Os dados deste estudo oferecem um importante subsídio para os diversos acordos internacionais assinados pelo Brasil. Alguns deles, como o 8º artigo da Convenção sobe Diversidade Biológica (CDB), a Convenção Quadro sobre Mudanças Climáticas e, mais recentemente, os Objetivos de Desenvolvimento Sustentável (ODS), resguardam importante atenção às Unidades de Conservação (UCs). Os ODS 14 e 15, por exemplo, dedicam um conjunto ambicioso de metas à conservação e proteção dos ecossistemas costeiros, marinhos e terrestres e como estes ambientes oferecem condição para a melhoria das condições de vida no nosso planeta.
Para as organizações financiadoras da publicação, para uma mudança de cenário “é fundamental reverter o atual quadro de estrangulamento financeiro da capacidade de gestão ambiental, bem como os retrocessos de legislações ambientais e uso político de orgãos de gestão ambiental.
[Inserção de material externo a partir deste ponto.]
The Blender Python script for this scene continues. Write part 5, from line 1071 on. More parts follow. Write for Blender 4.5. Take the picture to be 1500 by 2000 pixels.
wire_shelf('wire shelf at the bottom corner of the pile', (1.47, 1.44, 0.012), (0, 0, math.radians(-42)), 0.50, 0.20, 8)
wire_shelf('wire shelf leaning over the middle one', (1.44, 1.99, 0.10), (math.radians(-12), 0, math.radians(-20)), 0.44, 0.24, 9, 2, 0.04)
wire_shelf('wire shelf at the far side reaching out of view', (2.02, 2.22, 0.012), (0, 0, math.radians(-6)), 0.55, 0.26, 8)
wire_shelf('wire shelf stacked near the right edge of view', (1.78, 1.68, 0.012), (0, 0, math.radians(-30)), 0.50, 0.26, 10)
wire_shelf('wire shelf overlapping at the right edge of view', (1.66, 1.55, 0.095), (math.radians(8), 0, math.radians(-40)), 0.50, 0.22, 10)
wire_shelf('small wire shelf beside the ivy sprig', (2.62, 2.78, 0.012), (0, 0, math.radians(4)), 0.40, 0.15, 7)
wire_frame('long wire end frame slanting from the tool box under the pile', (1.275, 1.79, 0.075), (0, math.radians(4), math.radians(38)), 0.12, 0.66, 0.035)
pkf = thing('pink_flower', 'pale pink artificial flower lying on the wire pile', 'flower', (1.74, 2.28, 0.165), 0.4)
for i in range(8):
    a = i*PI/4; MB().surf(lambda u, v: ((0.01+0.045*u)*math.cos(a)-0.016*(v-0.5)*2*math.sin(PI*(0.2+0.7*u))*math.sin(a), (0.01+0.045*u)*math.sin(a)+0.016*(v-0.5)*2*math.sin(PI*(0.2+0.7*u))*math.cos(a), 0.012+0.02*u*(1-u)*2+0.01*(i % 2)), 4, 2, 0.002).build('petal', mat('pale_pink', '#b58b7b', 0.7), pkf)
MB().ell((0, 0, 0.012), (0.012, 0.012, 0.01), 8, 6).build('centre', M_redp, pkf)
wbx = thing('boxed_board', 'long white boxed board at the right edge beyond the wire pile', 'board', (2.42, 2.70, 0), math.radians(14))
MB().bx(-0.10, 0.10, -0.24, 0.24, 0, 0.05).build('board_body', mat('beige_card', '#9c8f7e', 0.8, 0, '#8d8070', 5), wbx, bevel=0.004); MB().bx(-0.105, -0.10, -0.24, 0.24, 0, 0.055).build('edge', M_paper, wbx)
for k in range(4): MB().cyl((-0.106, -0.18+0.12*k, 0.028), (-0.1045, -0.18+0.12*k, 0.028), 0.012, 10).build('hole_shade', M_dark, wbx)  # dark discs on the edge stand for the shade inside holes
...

Investir na melhoria e ampliação das UCs é uma forma de obter retornos sociais bastante superiores aos valores alocados“, finalizam.
No Brasil, espera-se o fortalecimento do Sistema Nacional de Unidades de Conservação (SNUC), com o objetivo de cumprir as metas da CDB em um Plano Estratégico de Biodiversidade para o período de 2011 a 2020, conhecido como as Metas de Aichi. As UCs recobrem significativa parcela do território nacional, protegendo ecossistemas, espécies e meios de vida de populações tradicionais que garantem a provisão de diversos serviços ecossistêmicos essenciais para o bem-estar da humanidade. Somente na esfera federal são 333 Unidades de Conservação, que correspondem a 9% do território continental e 24% do território marinho. Ao todo, o Brasil possui hoje 2.146 UCs (1.462 de Uso Sustentável; e 684 de Proteção Integral).
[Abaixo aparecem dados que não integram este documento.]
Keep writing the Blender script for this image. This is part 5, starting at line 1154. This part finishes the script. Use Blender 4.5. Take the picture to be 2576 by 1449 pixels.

Na opinião do lider da Iniciativa Florestas do WWF, Marco Lentini, o estudo é um marco da importância das áreas protegidas para o bem-estar da sociedade brasileira e mundial. “Não só de um ponto de vista ambiental – o papel destas áreas na retenção de gases de efeito estufa, na regulação do clima e na conservação dos recursos hídricos é extraordinária –, mas também de um ponto de vista econômico, uma vez que produtos como a madeira, a castanha e o turismo podem se tornar uma importante fonte de renda sustentável para as populações da Amazônia. Fica o chamado para vermos as Unidades de Conservação como um importante componente do desenvolvimento social, econômico e ambiental e fundamentais para o futuro do país”, conclui.